As children, the Parton sisters would always have to repeat their name.
“We’d say ‘Parton’ and they’d think we were saying ‘pardon’ and then slowly and loudly say to us ‘What’s your last name?’ To be clear we’d say ‘Parton, as in Dolly Parton’," said Pam Girard explaining her and her sisters' Patti Peiffer and Paula Moody’s maiden name.
Because of the name similarity, growing up the sisters became more and more familiar with the famous country star, so much so that they started to refer to her as ‘Aunt Dolly’.
Besides having numerous hit songs and albums, Dolly Parton is also known for her... um... busty figure.
“They say nothing grows in the shade - that’s why she has a skinny waist,” said Peiffer.
As the Parton sisters got older, their physical resemblance to country star in this manner wasn’t unnoticed.
Peiffer remembers one time when she was working at the Trading Post.
“We had this big line of customers and I was serving a guy whose his last name was Ladd, so I teased him and said, ‘Do you happen to be related to Cheryl Ladd, the actress, in anyway?' One of the guys in the back said ‘He’s too ugly to be her relative.’ So I told him that my maiden name was Parton and nobody believes Dolly’s my aunt. The guy in the back said loudly, “I believe that”. I was kind of, how do we put it... well endowed,” said Peiffer.

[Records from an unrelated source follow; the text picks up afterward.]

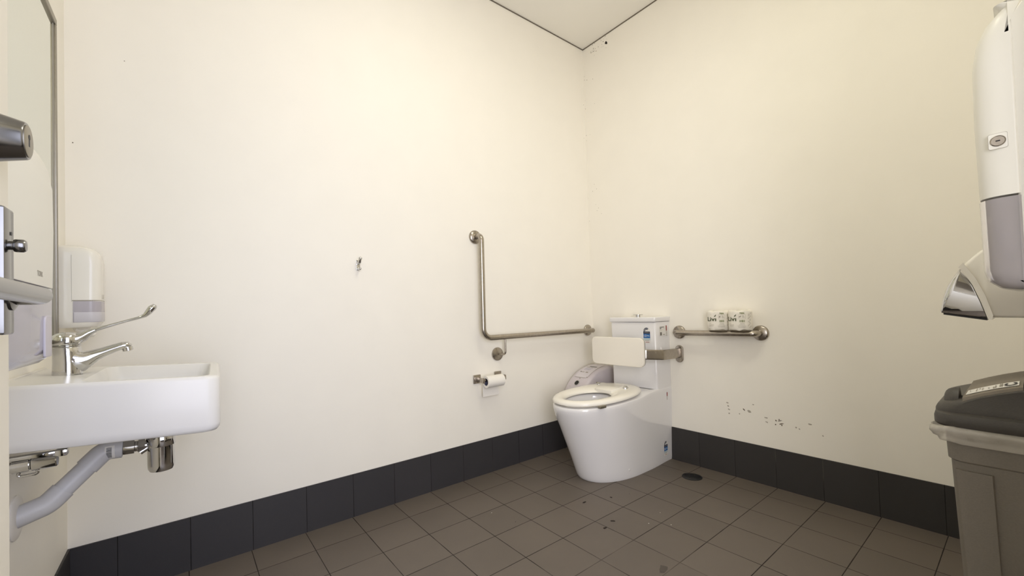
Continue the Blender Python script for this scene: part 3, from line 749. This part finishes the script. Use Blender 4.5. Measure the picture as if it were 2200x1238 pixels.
bm = new(); lathe(bm, [(.003, 0), (.003, .002)], (tx + .0245, ty - .004, tz + .083), (1, -.2, 0), 12); finish(bm, 'red_dot', M['blackink'], t)

# ------------------------------------------------------------------ bottle trap and waste pipe under the basin
px, py = -2.396, -.503
t = thing('bottle_trap', 'chrome bottle trap hanging under the basin', 'trap', (px, py, .53))
bm = new(); lathe(bm, [(.0165, 0), (.0165, .026)], (px, py, .6385), (0, 0, 1), 28); finish(bm, 'tailpiece', M['chrome'], t)
bm = new(); lathe(bm, [(.002, 0), (.016, .001), (.0255, .005), (.0292, .013), (.0298, .022), (.0298, .072)], (px, py, .527), (0, 0, 1), 36); finish(bm, 'cup', M['chrome'], t)
bm = new(); lathe(bm, [(.0305, .072), (.0315, .0735), (.0315, .1035), (.029, .107), (.016, .1105)], (px, py, .527), (0, 0, 1), 36); finish(bm, 'trap_head', M['chrome'], t)
bm = new(); ang = (-.995, 0, .035)
lathe(bm, [(.0125, .020), (.0125, .036)], (px, py, .605), ang, 24); lathe(bm, [(.0185, .033), (.0185, .047), (.015, .049)], (px, py, .605), ang, 8); lathe(bm, [(.014, .048), (.014, .055)], (px, py, .605), ang, 24)
sweep(bm, [(px - .028, py - .006, .600), (px - .044, py - .010, .591)], .008, 14)
finish(bm, 'outlet_elbow', M['chrome'], t)
bm = new(); lathe(bm, [(.0155, .053), (.0185, .0545), (.0185, .076), (.0165, .078)], (px, py, .605), ang, 12); finish(bm, 'coupling_nut', M['chrome'], t)
t = thing('waste_pipe', 'grey plastic waste pipe angling from the bottle trap down into the wall', 'pipe', (XC, py, .49))
A_, B_, C_, D_ = Vector((px - .077, py, .6077)), Vector((-2.508, py, .6095)), Vector((-2.602, py - .036, .512)), Vector((XC, py - .050, .4985))
bm = new(); sweep(bm, fillet([A_, B_, C_, D_], [.03, .04], 10), .0215, 28); pipe = finish(bm, 'pipe_run', M['pvc'], t)
def sock(a, b, r): 
    bm = new(); sweep(bm, [a, a + (b - a) * .02, b - (b - a) * .02, b], [(r - .001,) * 2, (r, r), (r, r), (r - .001,) * 2], 28); return bm
d1 = (C_ - B_).normalized()
bm = new(); sweep(bm, fillet([A_ + Vector((-.001, 0, 0)), B_, B_ + d1 * .047], .03, 10), .0242, 28); finish(bm, 'upper_elbow', M['pvc'], t)
bm = new(); sweep(bm, fillet([C_ - d1 * .036, C_, D_ + Vector((-.004, 0, 0))], .04, 10), .0242, 28); finish(bm, 'lower_elbow', M['pvc'], t)
bm = new(); lathe(bm, [(.050, 0), (.050, .003), (.047, .0055), (.024, .007)], D_ + Vector((0, 0, .002)), (1, 0, 0), 40); finish(bm, 'wall_flange', M['flange'], t)
bm = new()
def onpipe(a, b, d=.0006):
    an = b / .0242; return Vector((-2.497 + a, py - (.0243 + d) * math.cos(an), .6092 + (.0243 + d) * math.sin(an)))
for k in range(12): patch(bm, -.0085, -.022 + .003 * k, .010, -.019 + .003 * k, lambda a, b: onpipe(a, b), 0)
def rows(bm, x0, x1, n=1):
    rr = random.Random(4); y = -.018
    while y < .011:
        w = rr.choice((.0007, .0011, .0016)); vs = [bm.verts.new(onpipe(*q, .001)) for q in ((x0, y), (x1, y), (x1, y + w), (x0, y + w))]
        bm.faces.new(vs).material_index = 1; y += w + rr.choice((.0006, .001))
rows(bm, -.0055, .0045)
bm2 = finish(bm, 'barcode_sticker', None, t, smooth=False, mats=[M['sticker'], M['blackink']]); bm2['label'] = 'white barcode sticker'

# stop valve on the wall at the near end of the basin
vy, vz = -.690, .645
t = thing('stop_valve', 'chrome stop valve on the wall under the near end of the basin', 'valve', (XC, vy, vz))
bm = new(); lathe(bm, [(.018, -.002), (.018, .003), (.0105, .005), (.0105, .058)], (XC, vy, vz), (1, 0, .03), 24); lathe(bm, [(.0135, .026), (.0135, .050)], (XC, vy, vz), (1, 0, .03), 24); finish(bm, 'valve_body', M['chrome'], t)
bm = new(); lathe(bm, [(.0125, .052), (.0142, .0535), (.0142, .088), (.0125, .090)], (XC, vy, vz), (1, 0, .03), 10); finish(bm, 'compression_nut', M['chrome'], t)
bm = new(); sweep(bm, fillet([(XC + .036, vy, vz - .010), (XC + .032, vy, vz - .021), (XC + .062, vy, vz - .020), (XC + .060, vy, vz - .010)], .007, 6), .0030, 12); finish(bm, 'handle_loop', M['chrome'], t)
bm = new(); box(bm, (XC + .02, vy - .008, vz + .014), (XC + .088, vy + .012, vz + .0225), .002, 2); box(bm, (XC + .086, vy - .009, vz + .009), (XC + .106, vy + .013, vz + .024), .003, 2); box(bm, (XC + .03, vy - .004, vz + .004), (XC + .045, vy + .006, vz + .016), .001, 1)
finish(bm, 'inlet_fitting', M['chrome'], t)

# ------------------------------------------------------------------ mirror
t = thing('wall_mirror', 'tall mirror in a thin aluminium frame above the basin', 'mirror', (XC, -.70, .885))
my0, my1, mz0, mz1 = -1.16, -.214, .885, 1.860
bm = new(); box(bm, (XC, my0 + .012, mz0 + .012), (XC + .012, my1 - .012, mz1 - .012)); finish(bm, 'glass', M['mirror'], t, smooth=False)
for nm, a, b in (('frame_rail', (my0, mz0), (my1, mz0 + .02)), ('frame_rail', (my0, mz1 - .02), (my1, mz1)), ('frame_stile', (my0, mz0 + .02), (my0 + .02, mz1 - .02)), ('frame_stile', (my1 - .015, mz0 + .02), (my1, mz1 - .02))):
    bm = new(); box(bm, (XC, a[0], a[1]), (XC + .018, b[0], b[1]), .002, 2); finish(bm, nm, M['alu'], t)

bm = new(); box(bm, (XC, my1 - .0190, mz0 + .02), (XC + .0135, my1 - .015, mz1 - .02)); finish(bm, 'inner_strip', M['greyink'], t, smooth=False)  # dark strip along the inner edge of one frame stile

# ------------------------------------------------------------------ soap dispenser on the left wall near the corner
t = thing('soap_dispenser', 'white wall soap dispenser with grey level window behind the tap', 'soap dispenser', (XC, -.14, .95))
sy0, sy1, sz0, sz1 = -.192, -.082, .929, 1.183
scy, shy = (sy0 + sy1) / 2, (sy1 - sy0) / 2
def sring(z, dx, k, r): return [Vector((XC + a, b, z)) for a, b in rrect(dx / 2, scy, dx / 2, shy * k, (r, .002, .002, r), 7)]
bm = new()
loft(bm, [sring(sz0, .086, .88, .022), sring(sz0 + .004, .094, .94, .024), sring(sz0 + .016, .101, .99, .026), sring(sz0 + .03, .103, 1, .026), sring(sz1 - .05, .105, 1, .026),
          sring(sz1 - .022, .101, .985, .026), sring(sz1 - .008, .090, .94, .026), sring(sz1, .062, .80, .022)])
finish(bm, 'dispenser_cover', M['plastic'], t, angle=50)
bm = new()
o = rrect(.074, 0, .0325, 1, 0.001, 7)
def shell(z0, z1, x0, d, name, m):
    """skin hugging the cover from x0 outwards"""
    rr_ = rrect(.103 / 2, scy, .103 / 2, shy, (.026, .002, .002, .026), 9)
    half = [(a, b) for a, b in rr_ if a >= x0]
    # order: start on the far side, round the front, end on the near side
    far = [p for p in half if p[1] >= scy]; near = [p for p in half if p[1] < scy]
    far.sort(key=lambda p: (p[0], -p[1])); near.sort(key=lambda p: (-p[0], -p[1]))
    seq = [(x0, sy1)] + far + near + [(x0, sy0)]
    def offp(p, d):
        v = Vector((p[0] - .045, (p[1] - scy) * 1.2)); v.normalize(); return (p[0] + v.x * d, p[1] + v.y * d)
    out = []
    bm = new()
    for zz, k in ((z0, 0), (z0 + .003, d), (z1 - .001, d), (z1, 0)):
        out.append([bm.verts.new((XC + offp(p, k)[0], offp(p, k)[1], zz)) for p in seq])
    for a, b in zip(out, out[1:]): bridge(bm, a, b, False)
    return finish(bm, name, m, t, angle=50)
shell(.9455, 1.011, .044, .0016, 'level_window', mat('grey_soap_window', (.46, .43, .47, 1), .25, noise=.03, nscale=30))
shell(.9455, .9775, .046, .0022, 'push_pad', mat('pale_push_pad', (.62, .60, .64, 1), .35))
shell(1.0112, 1.0135, .042, .0014, 'cover_seam', M['greyink'])
bm = new(); box(bm, (XC + .0405, sy0 - .0006, 1.009), (XC + .0415, sy0 + .002, sz1 - .03)); finish(bm, 'side_seam', mat('seam_grey', (.55, .53, .48, 1), .5), t)
bm = new(); lathe(bm, [(.016, 0), (.020, .010), (.021, .012)], (XC + .055, scy, sz0 - .012), (0, 0, 1), 20)
sweep(bm, [(XC + .045, scy, sz0 - .004), (XC + .060, scy, sz0 - .012), (XC + .076, scy, sz0 - .020), (XC + .084, scy, sz0 - .026)], [(.010, .018), (.012, .017), (.013, .015), (.006, .009)], 20, up=(0, 0, 1)); finish(bm, 'nozzle', M['plastic'], t)
bm = new()
for k in (0, 1): patch(bm, -.012 + k * .008, 1.018, -.007 + k * .008, 1.029, lambda a, b: Vector((XC + .1056, scy + a, b)), 0)
patch(bm, -.014, 1.031, .006, 1.0325, lambda a, b: Vector((XC + .1056, scy + a, b)), 0)
finish(bm, 'small_logo', M['greyink'], t, smooth=False)

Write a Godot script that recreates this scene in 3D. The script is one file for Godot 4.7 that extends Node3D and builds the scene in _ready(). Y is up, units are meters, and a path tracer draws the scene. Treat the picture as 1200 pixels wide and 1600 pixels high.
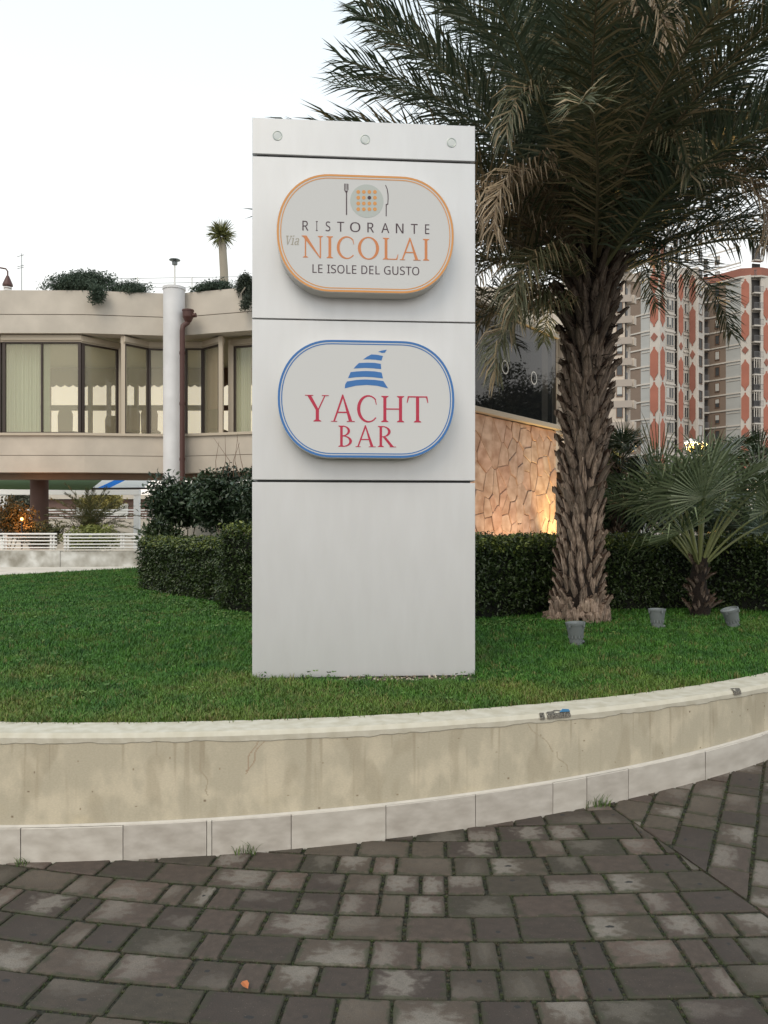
extends Node3D
# Plan coordinates: X to the right, D the distance ahead of the viewer (world z = -D), y up, metres.

const EYE := 1.55
const LENS := 1250.0
var M := {}
var taken := {}


class Geo:
	var v := PackedVector3Array()
	var n := PackedVector3Array()
	var uv := PackedVector2Array()
	var c := PackedColorArray()
	var xf := Transform3D()
	var uvt := Transform2D()
	var col := Color.WHITE
	var tinted := false

	func raw(p: Vector3, nn: Vector3, t: Vector2) -> void:
		v.append(p)
		n.append(nn)
		uv.append(t)
		c.append(col)

	func tri(p0: Vector3, p1: Vector3, p2: Vector3, out := Vector3.ZERO) -> void:
		var a := xf * p0
		var b := xf * p1
		var d := xf * p2
		var nn := (d - a).cross(b - a)
		if nn.length_squared() < 1e-16:
			return
		nn = nn.normalized()
		if out != Vector3.ZERO and nn.dot(xf.basis * out) < 0.0:
			var h := b
			b = d
			d = h
			var q := p1
			p1 = p2
			p2 = q
			nn = -nn
		raw(a, nn, uvt * Vector2(p0.x, p0.y))
		raw(b, nn, uvt * Vector2(p1.x, p1.y))
		raw(d, nn, uvt * Vector2(p2.x, p2.y))

	func quad(a: Vector3, b: Vector3, d: Vector3, e: Vector3, out := Vector3.ZERO) -> void:
		tri(a, b, d, out)
		tri(a, d, e, out)

	# smooth triangle with given local normals and uv
	func stri(p: Array, nn: Array, t: Array) -> void:
		var a := xf * (p[0] as Vector3)
		var b := xf * (p[1] as Vector3)
		var d := xf * (p[2] as Vector3)
		var f := (d - a).cross(b - a)
		if f.length_squared() < 1e-16:
			return
		var order := [0, 1, 2]
		if f.dot(xf.basis * (nn[0] + nn[1] + nn[2])) < 0.0:
			order = [0, 2, 1]
		for k in order:
			raw(xf * (p[k] as Vector3), (xf.basis * (nn[k] as Vector3)).normalized(), t[k])

	func squad(p: Array, nn: Array, t: Array) -> void:
		stri([p[0], p[1], p[2]], [nn[0], nn[1], nn[2]], [t[0], t[1], t[2]])
		stri([p[0], p[2], p[3]], [nn[0], nn[2], nn[3]], [t[0], t[2], t[3]])

	func box(lo: Vector3, hi: Vector3) -> void:
		var p := []
		for k in 8:
			p.append(Vector3(hi.x if k & 1 else lo.x, hi.y if k & 2 else lo.y, hi.z if k & 4 else lo.z))
		quad(p[0], p[2], p[6], p[4], Vector3.LEFT)
		quad(p[1], p[5], p[7], p[3], Vector3.RIGHT)
		quad(p[0], p[4], p[5], p[1], Vector3.DOWN)
		quad(p[2], p[3], p[7], p[6], Vector3.UP)
		quad(p[0], p[1], p[3], p[2], Vector3.FORWARD)
		quad(p[4], p[6], p[7], p[5], Vector3.BACK)

	func cbox(at: Vector3, size: Vector3) -> void:
		box(at - size / 2.0, at + size / 2.0)

	# box with chamfered edges on its +z side
	func plate(lo: Vector3, hi: Vector3, b: float) -> void:
		prism(PackedVector2Array([Vector2(lo.x, lo.y), Vector2(hi.x, lo.y), Vector2(hi.x, hi.y), Vector2(lo.x, hi.y)]), lo.z, hi.z, b)

	static func inset(p: PackedVector2Array, b: float) -> PackedVector2Array:
		var q := PackedVector2Array()
		var m := p.size()
		var s := 1.0 if area(p) > 0.0 else -1.0
		for i in m:
			var e0 := (p[i] - p[(i + m - 1) % m]).normalized()
			var e1 := (p[(i + 1) % m] - p[i]).normalized()
			var n0 := Vector2(-e0.y, e0.x) * s
			var n1 := Vector2(-e1.y, e1.x) * s
			q.append(p[i] + (n0 + n1) / maxf(0.4, 1.0 + n0.dot(n1)) * b)
		return q

	# drops points that crowd or lie on a line
	static func clean(p: PackedVector2Array, least := 0.007) -> PackedVector2Array:
		var q := p
		var again := true
		while again and q.size() > 3:
			again = false
			for i in q.size():
				var a := q[(i + q.size() - 1) % q.size()]
				var b := q[i]
				var d := q[(i + 1) % q.size()]
				if a.distance_to(b) < least or absf((b - a).normalized().cross((d - b).normalized())) < 0.01:
					q.remove_at(i)
					again = true
					break
		return q

	static func area(p: PackedVector2Array) -> float:
		var a := 0.0
		for i in p.size():
			a += p[i].cross(p[(i + 1) % p.size()])
		return a / 2.0

	# outline in xy, from z0 (open) to z1, with an optional chamfer at z1
	func prism(p: PackedVector2Array, z0: float, z1: float, b := 0.0, back := false) -> void:
		var m := p.size()
		var s := 1.0 if area(p) > 0.0 else -1.0
		var top := inset(p, b) if b > 0.0 else p
		if b > 0.0 and (Geometry2D.triangulate_polygon(top).is_empty() or area(top) * s < 0.3 * area(p) * s):
			b = 0.0
			top = p
		var zb := z1 - b
		for i in m:
			var j := (i + 1) % m
			var e := (p[j] - p[i]).normalized()
			var out := Vector3(e.y * s, -e.x * s, 0)
			quad(Vector3(p[i].x, p[i].y, z0), Vector3(p[j].x, p[j].y, z0), Vector3(p[j].x, p[j].y, zb), Vector3(p[i].x, p[i].y, zb), out)
			if b > 0.0:
				quad(Vector3(p[i].x, p[i].y, zb), Vector3(p[j].x, p[j].y, zb), Vector3(top[j].x, top[j].y, z1), Vector3(top[i].x, top[i].y, z1), out + Vector3.BACK)
		var t := Geometry2D.triangulate_polygon(top)
		for i in range(0, t.size(), 3):
			tri(Vector3(top[t[i]].x, top[t[i]].y, z1), Vector3(top[t[i + 1]].x, top[t[i + 1]].y, z1), Vector3(top[t[i + 2]].x, top[t[i + 2]].y, z1), Vector3.BACK)
			if back:
				tri(Vector3(top[t[i]].x, top[t[i]].y, z0), Vector3(top[t[i + 1]].x, top[t[i + 1]].y, z0), Vector3(top[t[i + 2]].x, top[t[i + 2]].y, z0), Vector3.FORWARD)

	# flat lettering: the outline's face only, with short sides
	func tube(pts: Array, radii: Array, sides := 8, caps := true) -> void:
		var rings := []
		var up := Vector3.UP
		var m := pts.size()
		var last_x := Vector3.ZERO
		for i in m:
			var t: Vector3 = (pts[mini(i + 1, m - 1)] - pts[maxi(i - 1, 0)]).normalized()
			if last_x == Vector3.ZERO:
				last_x = (Vector3.RIGHT if absf(t.x) < 0.9 else Vector3.UP)
			var x := (last_x - t * last_x.dot(t)).normalized()
			last_x = x
			var y := t.cross(x)
			var ring := []
			for k in sides + 1:
				var a := TAU * k / sides
				ring.append([pts[i] + (x * cos(a) + y * sin(a)) * float(radii[i]), x * cos(a) + y * sin(a), Vector2(float(k) / sides, float(i) / (m - 1))])
			rings.append(ring)
		for i in m - 1:
			for k in sides:
				var q := [rings[i][k], rings[i][k + 1], rings[i + 1][k + 1], rings[i + 1][k]]
				squad([q[0][0], q[1][0], q[2][0], q[3][0]], [q[0][1], q[1][1], q[2][1], q[3][1]], [q[0][2], q[1][2], q[2][2], q[3][2]])
		if caps:
			for e in [0, m - 1]:
				var out: Vector3 = (pts[0] - pts[1]) if e == 0 else (pts[m - 1] - pts[m - 2])
				for k in range(1, sides - 1):
					tri(rings[e][0][0], rings[e][k][0], rings[e][k + 1][0], out)

	# profile of (radius, height) turned round the y axis
	func lathe(prof: Array, sides := 20, smooth := true) -> void:
		var m := prof.size()
		for i in m - 1:
			var p: Vector2 = prof[i]
			var q: Vector2 = prof[i + 1]
			var e := q - p
			var nn := Vector2(e.y, -e.x).normalized()
			for k in sides:
				var a := TAU * k / sides
				var b := TAU * (k + 1) / sides
				var da := Vector3(cos(a), 0, sin(a))
				var db := Vector3(cos(b), 0, sin(b))
				var na := da * nn.x + Vector3.UP * nn.y
				var nb := db * nn.x + Vector3.UP * nn.y
				squad([da * p.x + Vector3.UP * p.y, db * p.x + Vector3.UP * p.y, db * q.x + Vector3.UP * q.y, da * q.x + Vector3.UP * q.y], [na, nb, nb, na], [Vector2(a, p.y), Vector2(b, p.y), Vector2(b, q.y), Vector2(a, q.y)])

	func ball(at: Vector3, r: Vector3, rings := 8, sides := 12) -> void:
		for i in rings:
			for k in sides:
				var p := []
				var nn := []
				for w in [[i, k], [i + 1, k], [i + 1, k + 1], [i, k + 1]]:
					var th: float = PI * w[0] / rings
					var ph: float = TAU * w[1] / sides
					var d := Vector3(sin(th) * cos(ph), cos(th), sin(th) * sin(ph))
					p.append(at + d * r)
					nn.append((d / r).normalized())
				squad(p, nn, [Vector2.ZERO, Vector2.ZERO, Vector2.ZERO, Vector2.ZERO])

	func mesh() -> ArrayMesh:
		var a := []
		a.resize(Mesh.ARRAY_MAX)
		a[Mesh.ARRAY_VERTEX] = v
		a[Mesh.ARRAY_NORMAL] = n
		a[Mesh.ARRAY_TEX_UV] = uv
		if tinted:
			a[Mesh.ARRAY_COLOR] = c
		var m := ArrayMesh.new()
		m.add_surface_from_arrays(Mesh.PRIMITIVE_TRIANGLES, a)
		return m


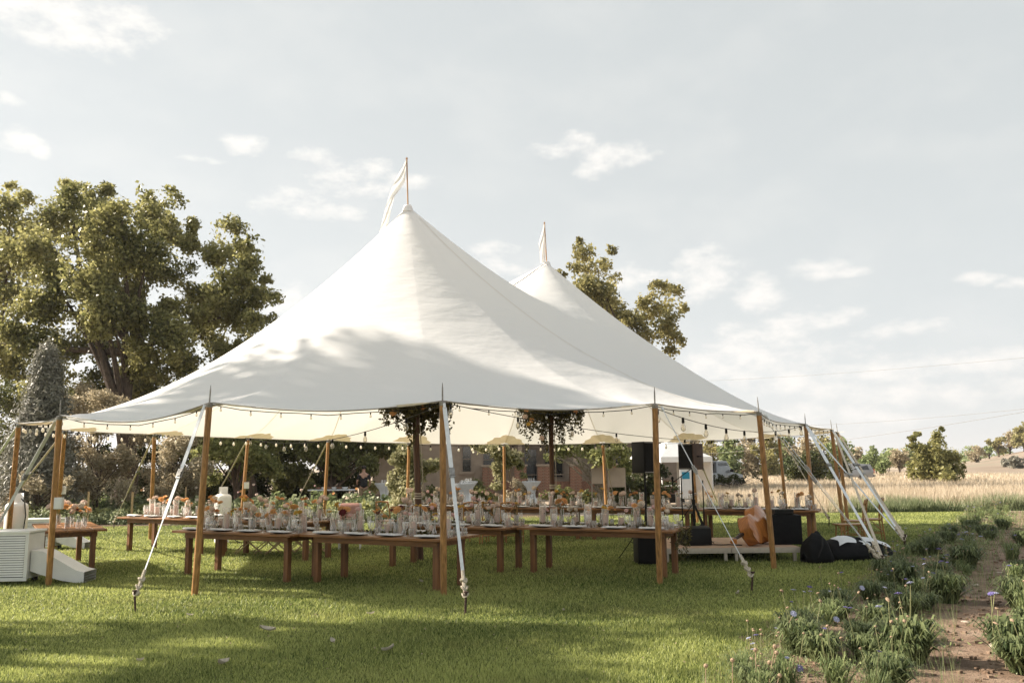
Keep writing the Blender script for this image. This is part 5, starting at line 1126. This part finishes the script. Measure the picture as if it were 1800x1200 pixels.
# cocktail tables in white stretch covers
def cocktail(label, px, D):
    t = thing('cocktail_table', label, 'table', (at(px, D), D, 0), 0, 'white covered cocktail tables by the house')
    link('stretch_cover', smooth_angle(MB().lathe([(.38, 0), (.30, .12), (.17, .42), (.15, .6), (.22, .82), (.40, 1.04), (.405, 1.07)], 16, wob=lambda a, i: 1 + .06 * math.cos(a * 4) * (i < 3)).mesh('stretch_cover', MT['lampwhite'])), t)
    for k in range(3): link('glass', MB().lathe([(.03, 1.075), (.035, 1.20)], 8, (.1 * k - .1, .05 * k, 0), cap=False).mesh('glass', MT['glass']), t)
cocktail('nearest white cocktail table in the pair right of the middle pole', 815, 33); cocktail('rear cocktail table of the pair right of the middle pole', 822, 37.5)
cocktail('small white cocktail table alone before the porch', 931, 36); cocktail('white cocktail table left of the vine pyramid', 676, 35); cocktail('cocktail table behind the vine near the first mast', 727, 38)
# bar table and person
D = 37; t = thing('buffet_table', 'long white buffet table with dishes in the shade behind the fourth back pole', 'table', (at(585, D), D, 0))
link('tabletop', MB().box((0, 0, .78), (1.9, .7, .05)).mesh('tabletop', MT['lampwhite']), t)
for sx in (-1, 1):
    for sy in (-1, 1): link('leg', MB().tube([(sx * .85, sy * .28, 0), (sx * .85, sy * .28, .75)], .02, 6).mesh('leg', MT['steel']), t)
for q in range(6):
    b_ = link('serving_dish', ms('serving_dish', [(.05, 0), (.13, .05), (.14, .09), (.10, .09)], MT['white'] if q % 2 else MT['brick'], 12), None, (at(562 + q * 9, D), D + .05 * (q % 2), .806)); tag(b_, f"{'white' if q % 2 else 'reddish'} serving dish, {['leftmost','second','third','fourth','fifth','rightmost'][q]} on the shaded buffet table", 'dish', 'dishes on the buffet table')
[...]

The three sisters have also noticed an uncanny number of synchronicities that, at this point, they feel can’t be ignored.
Dolly Parton’s husband is Carl Thomas Dean, who used to run an asphalt laying company in Nashville.
Peiffer’s husband is also named Carl and he works as a foreman at an asphalt company.
Dolly Parton got her first guitar from her Uncle Bill when she was only eight years old.
The sisters also had an Uncle Bill.
Parton had a Grade 3 teacher named Miss Moody who encouraged her to write.
Paula Moody‘s a teacher who, until recently, was a Grade 3-4 teacher.
The coincidences go on.
“One of her favourite foods is baked potatoes and spaghetti sauce. Isn’t it bizarre but that’s one of my favourites too?“ said Moody.
Moody was such a big Dolly Parton fan that when she got married in 1991, she sent the country star an invitation, but never got a response.
“We teased Paula when she sent her invitation out. We kept saying if Dolly shows up at your wedding you’re going to be forgotten about - it’ not going to be your day anymore,” said Peiffer.
“I wouldn’t have cared. She could’ve outshone me in a heart beat,” said Moody.
When Dolly Parton was a child growing up in poverty, her mother sewed her a colourful patchwork coat.
Parton famously sang of this in one of her most notable songs, Coat of Many Colours.
The Parton sisters’ grandma knit a similar looking sweater that eventually got passed down to Peiffer.
“My mom had it and she asked me if I wanted it and I said, 'Well yeah, that’s our Parton family’s Coat of Many Colours’,” she said.
The sisters have actually never had a chance to see Dolly Parton live, and when they heard that she was coming to play at the Essar Centre on September 10, they couldn’t believe it.
“She’s never been close enough that we could afford to see her,” said Girard.
“I never thought for one second in my whole entire life that she would stop in such a small town. When I think Dolly Parton, I think Toronto, Vancouver, you know, the big classy cities, and for her to come here, to have a place to meet her, I’m over the moon,” said Moody.
The sisters are hoping that they will get a chance to meet their ‘Aunt Dolly’ and tell her about all the coincidences and stories they’ve accumulated in the last five decades.
Whether they get a chance to meet her at the show or not, the sisters will be there, and Peiffer will be wearing her ‘Coat of Many Colours’.
“I have butterflies I’m so excited,” said Peiffer.